Exercise prompt
Would you transcribe all of the data exactly, down to the last character?

::::::::

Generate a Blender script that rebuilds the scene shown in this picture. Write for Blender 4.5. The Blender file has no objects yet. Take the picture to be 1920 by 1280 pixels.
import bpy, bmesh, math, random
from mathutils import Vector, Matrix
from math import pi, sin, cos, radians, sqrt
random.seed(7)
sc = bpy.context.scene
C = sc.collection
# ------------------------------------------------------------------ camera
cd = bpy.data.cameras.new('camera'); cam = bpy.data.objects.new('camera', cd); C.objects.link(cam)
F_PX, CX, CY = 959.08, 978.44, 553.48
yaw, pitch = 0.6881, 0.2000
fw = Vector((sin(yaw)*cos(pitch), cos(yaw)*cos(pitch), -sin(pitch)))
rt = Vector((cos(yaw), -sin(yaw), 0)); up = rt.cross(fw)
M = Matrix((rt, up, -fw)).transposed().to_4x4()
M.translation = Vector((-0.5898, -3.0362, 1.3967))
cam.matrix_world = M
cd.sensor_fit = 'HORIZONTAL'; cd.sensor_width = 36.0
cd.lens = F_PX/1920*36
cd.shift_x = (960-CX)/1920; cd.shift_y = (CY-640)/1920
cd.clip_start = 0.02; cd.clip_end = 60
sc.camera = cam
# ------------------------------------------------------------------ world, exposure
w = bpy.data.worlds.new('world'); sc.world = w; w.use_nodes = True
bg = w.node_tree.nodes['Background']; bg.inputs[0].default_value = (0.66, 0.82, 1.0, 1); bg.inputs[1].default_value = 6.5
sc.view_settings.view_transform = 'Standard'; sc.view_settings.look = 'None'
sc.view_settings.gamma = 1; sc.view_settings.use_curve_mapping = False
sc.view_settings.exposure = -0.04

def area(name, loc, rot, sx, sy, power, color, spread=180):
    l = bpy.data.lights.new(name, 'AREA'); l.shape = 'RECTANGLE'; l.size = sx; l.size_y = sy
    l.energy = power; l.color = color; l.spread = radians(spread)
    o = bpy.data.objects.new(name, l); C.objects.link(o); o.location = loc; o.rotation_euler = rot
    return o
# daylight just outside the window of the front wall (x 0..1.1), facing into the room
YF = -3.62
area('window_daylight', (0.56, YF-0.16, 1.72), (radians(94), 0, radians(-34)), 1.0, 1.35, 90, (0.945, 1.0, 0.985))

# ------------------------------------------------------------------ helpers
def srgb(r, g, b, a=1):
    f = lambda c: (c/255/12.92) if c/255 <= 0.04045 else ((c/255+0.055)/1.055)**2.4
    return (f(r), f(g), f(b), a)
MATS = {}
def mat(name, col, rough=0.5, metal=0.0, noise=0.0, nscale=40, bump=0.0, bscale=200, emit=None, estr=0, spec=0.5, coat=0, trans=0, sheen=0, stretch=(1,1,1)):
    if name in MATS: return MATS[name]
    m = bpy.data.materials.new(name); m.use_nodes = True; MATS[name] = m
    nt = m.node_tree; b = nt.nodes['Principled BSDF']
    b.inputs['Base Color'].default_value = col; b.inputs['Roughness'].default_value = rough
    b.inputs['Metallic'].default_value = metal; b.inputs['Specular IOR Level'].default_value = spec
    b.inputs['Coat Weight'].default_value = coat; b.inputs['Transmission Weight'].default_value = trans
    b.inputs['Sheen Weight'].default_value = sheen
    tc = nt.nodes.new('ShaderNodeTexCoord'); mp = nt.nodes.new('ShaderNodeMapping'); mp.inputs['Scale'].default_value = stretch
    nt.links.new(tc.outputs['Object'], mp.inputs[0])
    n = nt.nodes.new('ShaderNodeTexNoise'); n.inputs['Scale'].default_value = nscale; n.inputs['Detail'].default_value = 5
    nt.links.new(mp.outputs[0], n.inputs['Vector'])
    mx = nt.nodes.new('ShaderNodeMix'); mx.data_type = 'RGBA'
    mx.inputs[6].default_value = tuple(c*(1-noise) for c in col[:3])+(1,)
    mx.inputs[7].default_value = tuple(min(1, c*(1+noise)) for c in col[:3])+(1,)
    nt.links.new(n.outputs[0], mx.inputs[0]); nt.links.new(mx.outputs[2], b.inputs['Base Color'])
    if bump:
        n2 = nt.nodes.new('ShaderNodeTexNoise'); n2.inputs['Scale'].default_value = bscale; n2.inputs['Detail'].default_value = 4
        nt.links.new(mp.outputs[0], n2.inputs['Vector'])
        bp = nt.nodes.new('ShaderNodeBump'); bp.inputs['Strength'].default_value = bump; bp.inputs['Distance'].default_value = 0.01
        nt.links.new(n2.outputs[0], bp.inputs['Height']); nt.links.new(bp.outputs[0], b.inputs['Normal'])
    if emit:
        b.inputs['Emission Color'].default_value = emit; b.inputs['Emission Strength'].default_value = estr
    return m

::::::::

Written reply
Generate a Blender script that rebuilds the scene shown in this picture. Write for Blender 4.5. The Blender file has no objects yet. Take the picture to be 1920 by 1280 pixels.
import bpy, bmesh, math, random
from mathutils import Vector, Matrix
from math import pi, sin, cos, radians, sqrt
random.seed(7)
sc = bpy.context.scene
C = sc.collection
# ------------------------------------------------------------------ camera
cd = bpy.data.cameras.new('camera'); cam = bpy.data.objects.new('camera', cd); C.objects.link(cam)
F_PX, CX, CY = 959.08, 978.44, 553.48
yaw, pitch = 0.6881, 0.2000
fw = Vector((sin(yaw)*cos(pitch), cos(yaw)*cos(pitch), -sin(pitch)))
rt = Vector((cos(yaw), -sin(yaw), 0)); up = rt.cross(fw)
M = Matrix((rt, up, -fw)).transposed().to_4x4()
M.translation = Vector((-0.5898, -3.0362, 1.3967))
cam.matrix_world = M
cd.sensor_fit = 'HORIZONTAL'; cd.sensor_width = 36.0
cd.lens = F_PX/1920*36
cd.shift_x = (960-CX)/1920; cd.shift_y = (CY-640)/1920
cd.clip_start = 0.02; cd.clip_end = 60
sc.camera = cam
# ------------------------------------------------------------------ world, exposure
w = bpy.data.worlds.new('world'); sc.world = w; w.use_nodes = True
bg = w.node_tree.nodes['Background']; bg.inputs[0].default_value = (0.66, 0.82, 1.0, 1); bg.inputs[1].default_value = 6.5
sc.view_settings.view_transform = 'Standard'; sc.view_settings.look = 'None'
sc.view_settings.gamma = 1; sc.view_settings.use_curve_mapping = False
sc.view_settings.exposure = -0.04

def area(name, loc, rot, sx, sy, power, color, spread=180):
    l = bpy.data.lights.new(name, 'AREA'); l.shape = 'RECTANGLE'; l.size = sx; l.size_y = sy
    l.energy = power; l.color = color; l.spread = radians(spread)
    o = bpy.data.objects.new(name, l); C.objects.link(o); o.location = loc; o.rotation_euler = rot
    return o
# daylight just outside the window of the front wall (x 0..1.1), facing into the room
YF = -3.62
area('window_daylight', (0.56, YF-0.16, 1.72), (radians(94), 0, radians(-34)), 1.0, 1.35, 90, (0.945, 1.0, 0.985))

# ------------------------------------------------------------------ helpers
def srgb(r, g, b, a=1):
    f = lambda c: (c/255/12.92) if c/255 <= 0.04045 else ((c/255+0.055)/1.055)**2.4
    return (f(r), f(g), f(b), a)
MATS = {}
def mat(name, col, rough=0.5, metal=0.0, noise=0.0, nscale=40, bump=0.0, bscale=200, emit=None, estr=0, spec=0.5, coat=0, trans=0, sheen=0, stretch=(1,1,1)):
    if name in MATS: return MATS[name]
    m = bpy.data.materials.new(name); m.use_nodes = True; MATS[name] = m
    nt = m.node_tree; b = nt.nodes['Principled BSDF']
    b.inputs['Base Color'].default_value = col; b.inputs['Roughness'].default_value = rough
    b.inputs['Metallic'].default_value = metal; b.inputs['Specular IOR Level'].default_value = spec
    b.inputs['Coat Weight'].default_value = coat; b.inputs['Transmission Weight'].default_value = trans
    b.inputs['Sheen Weight'].default_value = sheen
    tc = nt.nodes.new('ShaderNodeTexCoord'); mp = nt.nodes.new('ShaderNodeMapping'); mp.inputs['Scale'].default_value = stretch
    nt.links.new(tc.outputs['Object'], mp.inputs[0])
    n = nt.nodes.new('ShaderNodeTexNoise'); n.inputs['Scale'].default_value = nscale; n.inputs['Detail'].default_value = 5
    nt.links.new(mp.outputs[0], n.inputs['Vector'])
    mx = nt.nodes.new('ShaderNodeMix'); mx.data_type = 'RGBA'
    mx.inputs[6].default_value = tuple(c*(1-noise) for c in col[:3])+(1,)
    mx.inputs[7].default_value = tuple(min(1, c*(1+noise)) for c in col[:3])+(1,)
    nt.links.new(n.outputs[0], mx.inputs[0]); nt.links.new(mx.outputs[2], b.inputs['Base Color'])
    if bump:
        n2 = nt.nodes.new('ShaderNodeTexNoise'); n2.inputs['Scale'].default_value = bscale; n2.inputs['Detail'].default_value = 4
        nt.links.new(mp.outputs[0], n2.inputs['Vector'])
        bp = nt.nodes.new('ShaderNodeBump'); bp.inputs['Strength'].default_value = bump; bp.inputs['Distance'].default_value = 0.01
        nt.links.new(n2.outputs[0], bp.inputs['Height']); nt.links.new(bp.outputs[0], b.inputs['Normal'])
    if emit:
        b.inputs['Emission Color'].default_value = emit; b.inputs['Emission Strength'].default_value = estr
    return m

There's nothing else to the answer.